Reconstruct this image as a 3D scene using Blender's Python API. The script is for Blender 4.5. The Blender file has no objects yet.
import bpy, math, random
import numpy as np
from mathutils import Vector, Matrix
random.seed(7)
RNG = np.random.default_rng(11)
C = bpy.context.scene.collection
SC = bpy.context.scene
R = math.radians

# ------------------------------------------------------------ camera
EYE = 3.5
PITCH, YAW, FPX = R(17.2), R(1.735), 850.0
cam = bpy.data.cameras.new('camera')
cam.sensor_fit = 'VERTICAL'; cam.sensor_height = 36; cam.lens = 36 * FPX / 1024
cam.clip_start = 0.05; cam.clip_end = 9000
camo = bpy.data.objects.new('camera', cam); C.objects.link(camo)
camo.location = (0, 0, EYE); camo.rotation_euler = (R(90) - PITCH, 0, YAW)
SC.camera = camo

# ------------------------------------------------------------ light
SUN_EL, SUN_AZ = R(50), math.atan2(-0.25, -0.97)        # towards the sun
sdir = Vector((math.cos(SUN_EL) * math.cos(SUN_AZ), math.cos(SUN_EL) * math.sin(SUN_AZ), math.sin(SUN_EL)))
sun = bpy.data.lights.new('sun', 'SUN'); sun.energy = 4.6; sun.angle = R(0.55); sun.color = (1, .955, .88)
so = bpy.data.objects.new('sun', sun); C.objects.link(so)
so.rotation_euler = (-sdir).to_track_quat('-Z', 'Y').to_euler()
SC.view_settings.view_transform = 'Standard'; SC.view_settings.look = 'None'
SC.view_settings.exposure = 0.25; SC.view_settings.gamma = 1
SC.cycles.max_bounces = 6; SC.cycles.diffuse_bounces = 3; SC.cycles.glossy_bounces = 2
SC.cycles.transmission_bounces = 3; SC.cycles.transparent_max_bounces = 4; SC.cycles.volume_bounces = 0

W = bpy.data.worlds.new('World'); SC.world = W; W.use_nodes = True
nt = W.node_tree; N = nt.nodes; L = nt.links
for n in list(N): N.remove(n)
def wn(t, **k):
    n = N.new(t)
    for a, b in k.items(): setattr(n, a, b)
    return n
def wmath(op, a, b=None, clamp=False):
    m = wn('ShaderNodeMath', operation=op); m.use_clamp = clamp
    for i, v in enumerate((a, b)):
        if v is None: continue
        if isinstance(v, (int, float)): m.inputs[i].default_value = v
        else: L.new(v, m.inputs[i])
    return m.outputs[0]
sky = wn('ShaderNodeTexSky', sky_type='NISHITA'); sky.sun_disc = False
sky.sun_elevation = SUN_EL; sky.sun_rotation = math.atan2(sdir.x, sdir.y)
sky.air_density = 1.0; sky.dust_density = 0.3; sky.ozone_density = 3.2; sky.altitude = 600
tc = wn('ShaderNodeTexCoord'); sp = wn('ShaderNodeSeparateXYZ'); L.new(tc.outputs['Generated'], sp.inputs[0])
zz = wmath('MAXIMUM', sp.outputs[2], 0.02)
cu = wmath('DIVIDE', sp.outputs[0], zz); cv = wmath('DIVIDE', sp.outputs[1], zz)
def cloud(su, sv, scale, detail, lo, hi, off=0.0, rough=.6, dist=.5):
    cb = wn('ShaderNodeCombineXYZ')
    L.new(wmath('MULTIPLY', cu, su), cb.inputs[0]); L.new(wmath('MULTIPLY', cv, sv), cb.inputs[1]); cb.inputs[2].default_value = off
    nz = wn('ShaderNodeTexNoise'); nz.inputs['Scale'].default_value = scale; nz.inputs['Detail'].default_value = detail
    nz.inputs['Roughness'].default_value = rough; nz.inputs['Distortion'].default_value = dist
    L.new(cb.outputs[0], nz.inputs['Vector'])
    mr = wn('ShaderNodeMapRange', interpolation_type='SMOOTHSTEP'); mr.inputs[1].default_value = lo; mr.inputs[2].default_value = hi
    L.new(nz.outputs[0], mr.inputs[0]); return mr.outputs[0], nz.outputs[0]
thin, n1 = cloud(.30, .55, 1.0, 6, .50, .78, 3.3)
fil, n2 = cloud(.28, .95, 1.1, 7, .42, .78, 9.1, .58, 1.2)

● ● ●

### What the task asks
All of the material above needs to be copied exactly.

### Answer
Reconstruct this image as a 3D scene using Blender's Python API. The script is for Blender 4.5. The Blender file has no objects yet.
import bpy, math, random
import numpy as np
from mathutils import Vector, Matrix
random.seed(7)
RNG = np.random.default_rng(11)
C = bpy.context.scene.collection
SC = bpy.context.scene
R = math.radians

# ------------------------------------------------------------ camera
EYE = 3.5
PITCH, YAW, FPX = R(17.2), R(1.735), 850.0
cam = bpy.data.cameras.new('camera')
cam.sensor_fit = 'VERTICAL'; cam.sensor_height = 36; cam.lens = 36 * FPX / 1024
cam.clip_start = 0.05; cam.clip_end = 9000
camo = bpy.data.objects.new('camera', cam); C.objects.link(camo)
camo.location = (0, 0, EYE); camo.rotation_euler = (R(90) - PITCH, 0, YAW)
SC.camera = camo

# ------------------------------------------------------------ light
SUN_EL, SUN_AZ = R(50), math.atan2(-0.25, -0.97)        # towards the sun
sdir = Vector((math.cos(SUN_EL) * math.cos(SUN_AZ), math.cos(SUN_EL) * math.sin(SUN_AZ), math.sin(SUN_EL)))
sun = bpy.data.lights.new('sun', 'SUN'); sun.energy = 4.6; sun.angle = R(0.55); sun.color = (1, .955, .88)
so = bpy.data.objects.new('sun', sun); C.objects.link(so)
so.rotation_euler = (-sdir).to_track_quat('-Z', 'Y').to_euler()
SC.view_settings.view_transform = 'Standard'; SC.view_settings.look = 'None'
SC.view_settings.exposure = 0.25; SC.view_settings.gamma = 1
SC.cycles.max_bounces = 6; SC.cycles.diffuse_bounces = 3; SC.cycles.glossy_bounces = 2
SC.cycles.transmission_bounces = 3; SC.cycles.transparent_max_bounces = 4; SC.cycles.volume_bounces = 0

W = bpy.data.worlds.new('World'); SC.world = W; W.use_nodes = True
nt = W.node_tree; N = nt.nodes; L = nt.links
for n in list(N): N.remove(n)
def wn(t, **k):
    n = N.new(t)
    for a, b in k.items(): setattr(n, a, b)
    return n
def wmath(op, a, b=None, clamp=False):
    m = wn('ShaderNodeMath', operation=op); m.use_clamp = clamp
    for i, v in enumerate((a, b)):
        if v is None: continue
        if isinstance(v, (int, float)): m.inputs[i].default_value = v
        else: L.new(v, m.inputs[i])
    return m.outputs[0]
sky = wn('ShaderNodeTexSky', sky_type='NISHITA'); sky.sun_disc = False
sky.sun_elevation = SUN_EL; sky.sun_rotation = math.atan2(sdir.x, sdir.y)
sky.air_density = 1.0; sky.dust_density = 0.3; sky.ozone_density = 3.2; sky.altitude = 600
tc = wn('ShaderNodeTexCoord'); sp = wn('ShaderNodeSeparateXYZ'); L.new(tc.outputs['Generated'], sp.inputs[0])
zz = wmath('MAXIMUM', sp.outputs[2], 0.02)
cu = wmath('DIVIDE', sp.outputs[0], zz); cv = wmath('DIVIDE', sp.outputs[1], zz)
def cloud(su, sv, scale, detail, lo, hi, off=0.0, rough=.6, dist=.5):
    cb = wn('ShaderNodeCombineXYZ')
    L.new(wmath('MULTIPLY', cu, su), cb.inputs[0]); L.new(wmath('MULTIPLY', cv, sv), cb.inputs[1]); cb.inputs[2].default_value = off
    nz = wn('ShaderNodeTexNoise'); nz.inputs['Scale'].default_value = scale; nz.inputs['Detail'].default_value = detail
    nz.inputs['Roughness'].default_value = rough; nz.inputs['Distortion'].default_value = dist
    L.new(cb.outputs[0], nz.inputs['Vector'])
    mr = wn('ShaderNodeMapRange', interpolation_type='SMOOTHSTEP'); mr.inputs[1].default_value = lo; mr.inputs[2].default_value = hi
    L.new(nz.outputs[0], mr.inputs[0]); return mr.outputs[0], nz.outputs[0]
thin, n1 = cloud(.30, .55, 1.0, 6, .50, .78, 3.3)
fil, n2 = cloud(.28, .95, 1.1, 7, .42, .78, 9.1, .58, 1.2)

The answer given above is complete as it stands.